* [Goal of the exercise]: Each line that includes "from" counts once; give the total and nothing besides.
────────
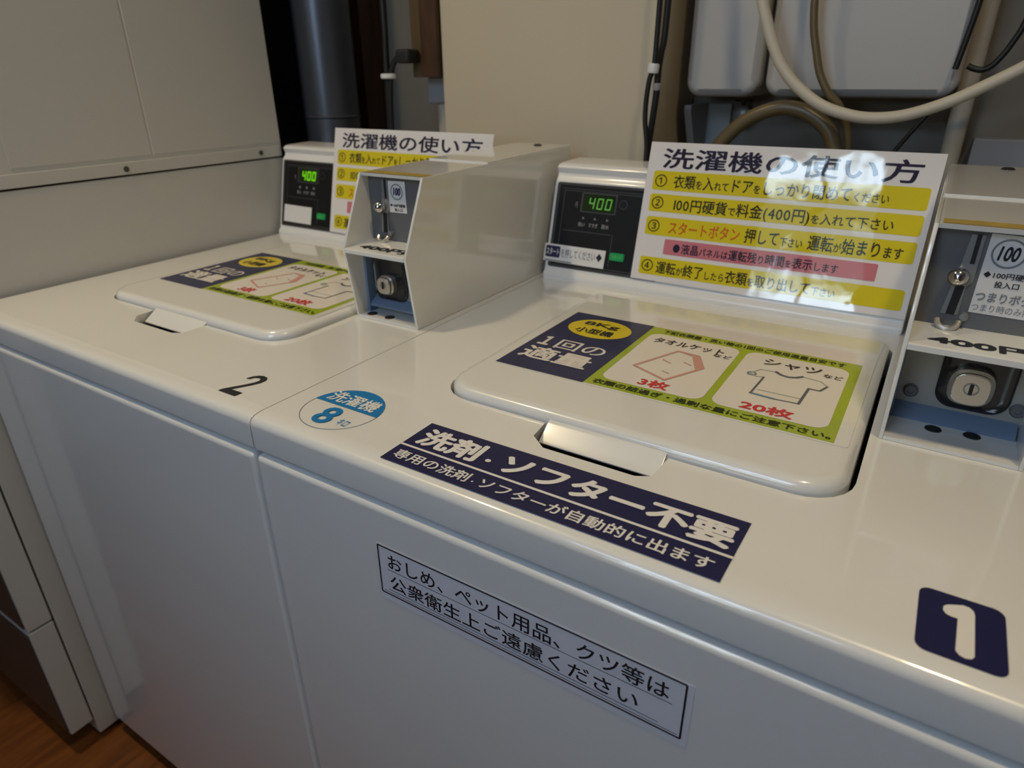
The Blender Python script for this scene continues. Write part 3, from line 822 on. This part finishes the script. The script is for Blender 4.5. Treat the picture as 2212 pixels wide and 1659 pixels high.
# outlet box with plug
t = thing('outlet_box', 'brown wooden outlet box on the left edge of the beige board', 'outlet', (-2.95, 3.8, -0.005))
MB().box(-3.03, -2.94, 3.60, 4.3, -0.005, 0.62, TAN_WOOD, 0.006).build('socket_side', t)
MB().box(-2.94, -2.815, 3.58, 4.3, -0.005, 0.62, BROWN_WOOD, 0.006).build('box_body', t)
# plug and power cord of the left washer
t = thing('power_cord', 'black power cord with plug hanging behind the left instruction sign', 'cord', (-3.2, 3.55, -0.44))
MB().tube([(-3.168, 3.52, 0.62), (-3.17, 3.52, 0.28), (-3.176, 3.52, 0.15), (-3.18, 3.52, 0.0), (-3.185, 3.52, -0.18), (-3.19, 3.52, -0.44)], 0.020, BLACK_CABLE).build('cable', t)
MB().tube([(-3.03, 3.52, 0.115), (-3.085, 3.515, 0.10), (-3.12, 3.51, 0.06), (-3.145, 3.51, -0.02), (-3.165, 3.51, -0.20), (-3.175, 3.51, -0.44)], 0.018, BLACK_CABLE).build('plug_lead', t)
MB().box(-3.065, -2.955, 3.47, 3.595, 0.075, 0.155, BLACK_RUBBER, 0.02, 3).build('plug', t)
lab(MB().lathe((-3.162, 3.515, -0.012), (0, 0, 1), [(0.045, 0), (0.052, 0.005), (0.052, 0.025), (0.045, 0.03)], D_WHITE, 20).build('cable_tie', t), 'white cable tie')
# conduit below the outlet box
o = MB().box(-3.0, -2.83, 3.70, 4.3, -0.16, -0.006, GREY_BOARD, 0.012).build('junction_box', loc=(-2.9, 4.0, -0.16))
tag(o, 'grey junction box just under the brown outlet box', 'junction box')
o = MB().lathe((-2.92, 3.78, FLOOR), (0, 0, 1), [(0.05, 0), (0.05, 3.84)], CONDUIT, 20).build('wall_conduit', loc=(-2.92, 3.78, FLOOR))
tag(o, 'pale vertical conduit below the grey junction box', 'conduit')

# two cords down the right edge of the beige board
t = thing('power_cord', 'black cord with white joiner at the right edge of the beige board', 'cord', (-1.38, 3.5, -0.44), 'black cords beside the beige board')
MB().tube([(-1.325, 3.53, 0.7), (-1.332, 3.53, 0.21), (-1.344, 3.53, 0.10), (-1.352, 3.53, 0.02), (-1.353, 3.53, -0.085), (-1.362, 3.53, -0.197), (-1.372, 3.53, -0.312), (-1.379, 3.53, -0.454)], 0.017, BLACK_CABLE).build('cable', t)
lab(MB().lathe((-1.3525, 3.53, -0.075), (0, 0, 1), [(0.018, 0), (0.021, 0.004), (0.021, 0.030), (0.018, 0.034)], ZINC, 18).build('joiner', t), 'grey joiner')
t = thing('power_cord', 'thin bowed black cord with a white tie, left of the other at the board edge', 'cord', (-1.39, 3.47, -0.44), 'black cords beside the beige board')
MB().tube([(-1.345, 3.47, 0.7), (-1.350, 3.47, 0.2), (-1.353, 3.47, 0.04), (-1.372, 3.47, -0.02), (-1.382, 3.47, -0.12), (-1.380, 3.47, -0.22), (-1.362, 3.47, -0.33), (-1.36, 3.47, -0.45)], 0.013, BLACK_CABLE).build('cable', t)
lab(MB().lathe((-1.358, 3.47, 0.006), (0.1, 0, 1), [(0.024, 0), (0.028, 0.006), (0.028, 0.038), (0.024, 0.044)], D_WHITE, 18).build('cable_tie', t), 'white cable tie')

# detergent tanks
def tank(x0, x1, label):
    t = thing('detergent_tank', label, 'tank', ((x0 + x1) / 2, 4.05, -0.113), 'white tanks on the back wall')
    out = rrect(x0, x1, -0.113, 1.05, 0.07, 6)
    def ring(ins, y):
        return [(x, y, z) for x, z in rrect(x0 + ins, x1 - ins, -0.113 + ins, 1.05 - ins, 0.08 - ins * 0.8, 6)]
    MB().rings([ring(0.0, 4.299), ring(0.0, 3.90), ring(0.012, 3.87), ring(0.04, 3.85)], TANK).build('tank_body', t)
    MB().lathe(((x0 + x1) / 2, 4.08, 1.049), (0, 0, 1), [(0.10, 0), (0.10, 0.07), (0.09, 0.08), (0, 0.08)], HOSE, 24).build('cap', t)
    return t
tank(-1.320, -0.925, 'narrow white wall tank, left of the wide one, above the right sign')
tank(-0.900, -0.035, 'wide white wall tank with rounded corner behind the cream hose loop')

def hose(name, pts, r, m, label, cat, loc, group=None):
    o = MB().tube(pts, r, m).build(name, loc=loc)
    return tag(o, label, cat, group)
hose('cream_hose', [(-0.99, 3.62, 0.70), (-0.92, 3.6, 0.38), (-0.853, 3.6, 0.194), (-0.807, 3.6, 0.096), (-0.764, 3.6, 0.026), (-0.689, 3.6, -0.053), (-0.573, 3.6, -0.133), (-0.445, 3.6, -0.176),
                    (-0.327, 3.6, -0.188), (-0.201, 3.6, -0.171), (-0.056, 3.6, -0.117), (0.061, 3.6, -0.053), (0.173, 3.6, 0.015), (0.282, 3.6, 0.095), (0.42, 3.62, 0.24)], 0.026, HOSE,
     'cream hose hanging in a wide loop above the right sign', 'hose', (-0.3, 3.6, -0.2))
hose('amber_hose', [(-1.10, 3.70, -0.60), (-1.066, 3.7, -0.39), (-1.0, 3.7, -0.284), (-0.91, 3.7, -0.208), (-0.785, 3.7, -0.158), (-0.665, 3.7, -0.166), (-0.562, 3.7, -0.221), (-0.502, 3.7, -0.293), (-0.467, 3.7, -0.42), (-0.46, 3.7, -0.62)], 0.036, BROWN_HOSE,
     'amber brown hose arching just above the right sign, below the tanks', 'hose', (-0.8, 3.7, -0.6))
hose('thin_tube', [(-0.70, 3.72, 0.7), (-0.698, 3.72, 0.5), (-0.692, 3.72, 0.33), (-0.676, 3.72, 0.20), (-0.646, 3.72, 0.094), (-0.612, 3.72, -0.005), (-0.555, 3.72, -0.095), (-0.50, 3.73, -0.15), (-0.44, 3.76, -0.30), (-0.43, 3.78, -0.60)], 0.018, BROWN_HOSE,
     'thin brown tube running down the wide tank inside the cream loop', 'tube', (-0.5, 3.75, -0.6))
hose('black_wire', [(-0.02, 3.78, 0.62), (-0.030, 3.78, 0.42), (-0.042, 3.78, 0.24), (-0.054, 3.78, 0.12), (-0.067, 3.78, 0.01)], 0.013, BLACK_CABLE,
     'short straight black wire at the right edge of the wide tank', 'wire', (-0.06, 3.78, 0), 'black wires at the upper right')
hose('black_wire', [(-0.024, 3.88, 0.024), (0.006, 3.88, 0.011), (0.041, 3.88, 0.008), (0.077, 3.88, 0.034), (0.118, 3.88, 0.108), (0.15, 3.88, 0.22), (0.17, 3.88, 0.5)], 0.013, BLACK_CABLE,
     'black wire curving in a hook at the upper right', 'wire', (0.04, 3.88, 0), 'black wires at the upper right')
hose('black_wire', [(-0.27, 3.9, -0.42), (-0.241, 3.9, -0.36), (-0.197, 3.9, -0.283), (-0.126, 3.9, -0.168), (-0.05, 3.9, -0.06)], 0.011, BLACK_CABLE,
     'thin black wire slanting up from the right sign below the cream hose', 'wire', (-0.2, 3.9, -0.4), 'black wires at the upper right')
o = MB().lathe((-0.005, 4.12, FLOOR), (0, 0, 1), [(0.045, 0), (0.045, 8.0)], CONDUIT, 20).build('wall_pipe', loc=(-0.005, 4.12, FLOOR))
tag(o, 'beige vertical pipe on the wall right of the wide tank', 'pipe')
o = MB().box(0.08, 1.4, 4.16, 4.3, FLOOR, -0.30, GREY_BOARD, 0.01).build('wall_board', loc=(0.7, 4.2, FLOOR))
tag(o, 'bluish grey board on the wall behind the right coin box', 'board')
bm_ = MB().prism_x([(4.299, -0.16), (4.299, -0.75), (4.28, -0.75), (3.95, -0.19), (3.95, -0.16)], -1.34, -1.30, ZINC)
bm_.box(-1.34, -1.16, 4.27, 4.299, -0.75, -0.16, ZINC, 0.004)
o = bm_.build('wall_bracket', loc=(-1.3, 4.15, -0.75))
tag(o, 'pale grey bracket under the narrow tank', 'bracket')
t = thing('tap_valve', 'small dark tap valve on the wall under the narrow tank', 'tap', (-1.07, 4.2, -0.26))
MB().lathe((-1.07, 4.299, -0.215), (0, -1, 0), [(0.035, 0), (0.035, 0.10), (0.05, 0.11), (0.05, 0.14), (0.03, 0.15), (0, 0.15)], STEEL, 20).build('valve_body', t)
MB().lathe((-1.07, 4.18, -0.18), (0, 0, 1), [(0.012, 0), (0.012, 0.03), (0.05, 0.035), (0.05, 0.048), (0, 0.05)], BLACK_GLOSS, 20).build('valve_handle', t)

bpy.data.objects.remove(_to)
bpy.data.curves.remove(_cu)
────────
* [Full response]: 2